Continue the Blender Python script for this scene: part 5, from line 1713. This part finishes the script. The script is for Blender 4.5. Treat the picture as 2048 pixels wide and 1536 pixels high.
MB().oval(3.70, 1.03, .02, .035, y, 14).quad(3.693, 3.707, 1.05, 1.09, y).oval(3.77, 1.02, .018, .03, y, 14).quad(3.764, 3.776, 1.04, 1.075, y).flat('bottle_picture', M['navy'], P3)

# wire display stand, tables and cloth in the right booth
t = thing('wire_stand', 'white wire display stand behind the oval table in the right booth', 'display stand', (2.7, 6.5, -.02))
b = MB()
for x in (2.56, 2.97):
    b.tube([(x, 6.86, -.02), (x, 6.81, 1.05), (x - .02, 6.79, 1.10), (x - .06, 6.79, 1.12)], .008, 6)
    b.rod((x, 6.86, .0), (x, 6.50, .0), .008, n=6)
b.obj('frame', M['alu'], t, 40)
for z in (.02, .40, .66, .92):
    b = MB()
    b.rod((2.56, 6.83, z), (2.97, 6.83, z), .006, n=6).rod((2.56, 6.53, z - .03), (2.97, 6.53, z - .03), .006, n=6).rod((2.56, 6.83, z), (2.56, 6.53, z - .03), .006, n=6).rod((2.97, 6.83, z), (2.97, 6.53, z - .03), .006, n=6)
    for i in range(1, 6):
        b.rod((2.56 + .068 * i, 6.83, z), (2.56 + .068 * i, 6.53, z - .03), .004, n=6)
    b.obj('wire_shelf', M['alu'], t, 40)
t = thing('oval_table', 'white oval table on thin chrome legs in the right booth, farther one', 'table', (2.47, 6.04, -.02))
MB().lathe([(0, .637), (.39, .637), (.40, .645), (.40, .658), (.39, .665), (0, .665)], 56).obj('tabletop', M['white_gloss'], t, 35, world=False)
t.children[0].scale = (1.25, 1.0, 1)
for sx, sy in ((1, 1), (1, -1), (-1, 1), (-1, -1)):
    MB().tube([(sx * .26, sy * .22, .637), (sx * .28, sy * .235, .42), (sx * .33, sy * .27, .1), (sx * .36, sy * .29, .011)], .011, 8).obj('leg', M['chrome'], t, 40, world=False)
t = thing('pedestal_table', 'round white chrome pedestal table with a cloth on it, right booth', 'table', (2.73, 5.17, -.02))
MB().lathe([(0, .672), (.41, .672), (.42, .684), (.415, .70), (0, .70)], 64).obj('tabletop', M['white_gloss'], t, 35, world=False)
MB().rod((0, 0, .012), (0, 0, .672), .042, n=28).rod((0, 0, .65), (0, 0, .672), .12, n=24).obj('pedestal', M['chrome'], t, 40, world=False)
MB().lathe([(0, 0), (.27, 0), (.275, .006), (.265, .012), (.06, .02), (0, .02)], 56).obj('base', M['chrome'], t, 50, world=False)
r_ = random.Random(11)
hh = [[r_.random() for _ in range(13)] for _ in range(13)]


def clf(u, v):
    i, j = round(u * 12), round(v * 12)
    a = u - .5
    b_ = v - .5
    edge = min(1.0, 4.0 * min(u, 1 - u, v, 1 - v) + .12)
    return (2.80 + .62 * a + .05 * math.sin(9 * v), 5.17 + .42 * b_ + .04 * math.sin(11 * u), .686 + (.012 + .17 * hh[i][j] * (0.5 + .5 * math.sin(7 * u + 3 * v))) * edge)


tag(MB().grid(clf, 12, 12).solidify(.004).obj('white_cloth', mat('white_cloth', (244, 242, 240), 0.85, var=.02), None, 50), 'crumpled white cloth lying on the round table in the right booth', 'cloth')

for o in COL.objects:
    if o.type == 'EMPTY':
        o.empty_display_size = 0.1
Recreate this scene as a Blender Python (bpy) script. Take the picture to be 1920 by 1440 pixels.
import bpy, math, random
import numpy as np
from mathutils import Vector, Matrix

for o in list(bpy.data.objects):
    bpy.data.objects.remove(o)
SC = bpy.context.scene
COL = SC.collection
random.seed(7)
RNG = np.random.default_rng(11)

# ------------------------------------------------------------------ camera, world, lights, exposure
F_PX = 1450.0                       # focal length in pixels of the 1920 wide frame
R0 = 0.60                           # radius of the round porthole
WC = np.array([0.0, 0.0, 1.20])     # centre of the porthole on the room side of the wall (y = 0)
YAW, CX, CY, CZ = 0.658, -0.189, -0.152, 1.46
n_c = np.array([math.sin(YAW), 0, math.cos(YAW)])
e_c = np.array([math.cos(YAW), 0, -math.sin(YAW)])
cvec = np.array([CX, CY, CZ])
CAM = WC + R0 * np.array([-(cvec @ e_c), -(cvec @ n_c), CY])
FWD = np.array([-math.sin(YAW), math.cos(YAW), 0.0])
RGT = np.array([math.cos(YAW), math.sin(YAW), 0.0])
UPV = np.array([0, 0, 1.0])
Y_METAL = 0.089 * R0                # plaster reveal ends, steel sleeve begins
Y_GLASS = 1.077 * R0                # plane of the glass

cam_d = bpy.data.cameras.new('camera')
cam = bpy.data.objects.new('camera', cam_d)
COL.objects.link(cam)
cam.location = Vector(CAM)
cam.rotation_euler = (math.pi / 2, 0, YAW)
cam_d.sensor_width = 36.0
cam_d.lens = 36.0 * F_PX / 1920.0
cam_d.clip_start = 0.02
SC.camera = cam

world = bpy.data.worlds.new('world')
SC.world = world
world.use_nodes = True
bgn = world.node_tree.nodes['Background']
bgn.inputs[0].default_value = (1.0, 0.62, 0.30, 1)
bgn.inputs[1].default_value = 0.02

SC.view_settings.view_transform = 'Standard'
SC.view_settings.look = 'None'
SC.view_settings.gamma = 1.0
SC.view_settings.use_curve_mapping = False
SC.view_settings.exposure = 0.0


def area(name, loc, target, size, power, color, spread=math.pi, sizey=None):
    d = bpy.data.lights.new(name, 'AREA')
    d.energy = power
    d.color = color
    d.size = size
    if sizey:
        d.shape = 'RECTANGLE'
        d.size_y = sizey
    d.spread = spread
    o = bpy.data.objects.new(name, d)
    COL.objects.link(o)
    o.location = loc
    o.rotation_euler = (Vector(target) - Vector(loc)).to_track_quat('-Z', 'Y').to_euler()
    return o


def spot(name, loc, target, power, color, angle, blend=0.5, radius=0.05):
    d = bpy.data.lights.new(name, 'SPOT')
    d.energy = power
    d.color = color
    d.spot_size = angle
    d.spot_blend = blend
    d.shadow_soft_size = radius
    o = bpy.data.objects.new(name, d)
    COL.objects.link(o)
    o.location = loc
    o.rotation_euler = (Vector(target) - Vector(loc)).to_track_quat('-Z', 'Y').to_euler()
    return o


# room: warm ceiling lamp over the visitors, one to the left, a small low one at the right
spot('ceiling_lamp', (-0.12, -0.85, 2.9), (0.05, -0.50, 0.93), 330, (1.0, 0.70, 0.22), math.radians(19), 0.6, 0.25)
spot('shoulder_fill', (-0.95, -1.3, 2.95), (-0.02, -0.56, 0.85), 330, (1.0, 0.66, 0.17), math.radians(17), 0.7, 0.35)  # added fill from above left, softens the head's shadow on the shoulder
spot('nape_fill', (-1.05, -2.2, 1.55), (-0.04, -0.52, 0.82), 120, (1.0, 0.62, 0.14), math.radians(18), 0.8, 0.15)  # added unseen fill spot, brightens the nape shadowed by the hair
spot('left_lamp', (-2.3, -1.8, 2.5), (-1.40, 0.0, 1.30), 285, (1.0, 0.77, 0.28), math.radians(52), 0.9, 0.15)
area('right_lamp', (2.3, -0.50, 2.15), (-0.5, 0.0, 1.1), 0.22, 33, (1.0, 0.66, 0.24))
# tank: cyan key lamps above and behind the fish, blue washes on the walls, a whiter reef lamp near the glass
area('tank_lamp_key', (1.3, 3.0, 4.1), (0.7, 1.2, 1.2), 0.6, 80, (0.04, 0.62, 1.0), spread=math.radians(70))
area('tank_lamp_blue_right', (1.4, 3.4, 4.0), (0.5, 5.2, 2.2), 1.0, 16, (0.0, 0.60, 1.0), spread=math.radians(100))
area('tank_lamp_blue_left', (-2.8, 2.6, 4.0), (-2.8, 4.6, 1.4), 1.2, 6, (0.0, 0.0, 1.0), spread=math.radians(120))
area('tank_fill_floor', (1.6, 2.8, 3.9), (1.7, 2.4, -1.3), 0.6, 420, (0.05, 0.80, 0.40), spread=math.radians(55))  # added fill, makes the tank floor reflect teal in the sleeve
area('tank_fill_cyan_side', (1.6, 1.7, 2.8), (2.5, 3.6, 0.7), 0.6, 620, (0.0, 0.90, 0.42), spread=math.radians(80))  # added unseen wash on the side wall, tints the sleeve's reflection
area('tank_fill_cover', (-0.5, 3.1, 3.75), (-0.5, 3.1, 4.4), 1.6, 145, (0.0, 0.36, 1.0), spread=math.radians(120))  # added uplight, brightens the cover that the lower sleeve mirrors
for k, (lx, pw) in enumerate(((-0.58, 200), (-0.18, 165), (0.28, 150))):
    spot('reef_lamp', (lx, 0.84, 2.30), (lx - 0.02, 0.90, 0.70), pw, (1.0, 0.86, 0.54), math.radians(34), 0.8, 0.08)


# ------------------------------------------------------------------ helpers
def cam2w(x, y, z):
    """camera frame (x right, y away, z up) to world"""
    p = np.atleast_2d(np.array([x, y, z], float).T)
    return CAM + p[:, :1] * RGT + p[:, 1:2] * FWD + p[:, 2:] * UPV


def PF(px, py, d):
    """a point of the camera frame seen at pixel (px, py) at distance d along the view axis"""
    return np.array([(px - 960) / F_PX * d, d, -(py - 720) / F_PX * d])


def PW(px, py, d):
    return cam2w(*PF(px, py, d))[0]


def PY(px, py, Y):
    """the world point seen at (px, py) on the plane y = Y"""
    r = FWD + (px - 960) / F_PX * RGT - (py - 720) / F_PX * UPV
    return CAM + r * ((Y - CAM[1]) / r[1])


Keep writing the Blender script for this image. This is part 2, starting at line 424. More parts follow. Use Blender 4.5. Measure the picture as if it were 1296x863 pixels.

○ ○ ○ ○

◆ **WRITTEN TASK**
In the listing above, please print only the lines from the first one to the line where "y).flat('bottle_picture', M['navy'], P3)" appears, exactly as written, both of those lines included.

◆ **WORKED SOLUTION**
Continue the Blender Python script for this scene: part 5, from line 1713. This part finishes the script. The script is for Blender 4.5. Treat the picture as 2048 pixels wide and 1536 pixels high.
MB().oval(3.70, 1.03, .02, .035, y, 14).quad(3.693, 3.707, 1.05, 1.09, y).oval(3.77, 1.02, .018, .03, y, 14).quad(3.764, 3.776, 1.04, 1.075, y).flat('bottle_picture', M['navy'], P3)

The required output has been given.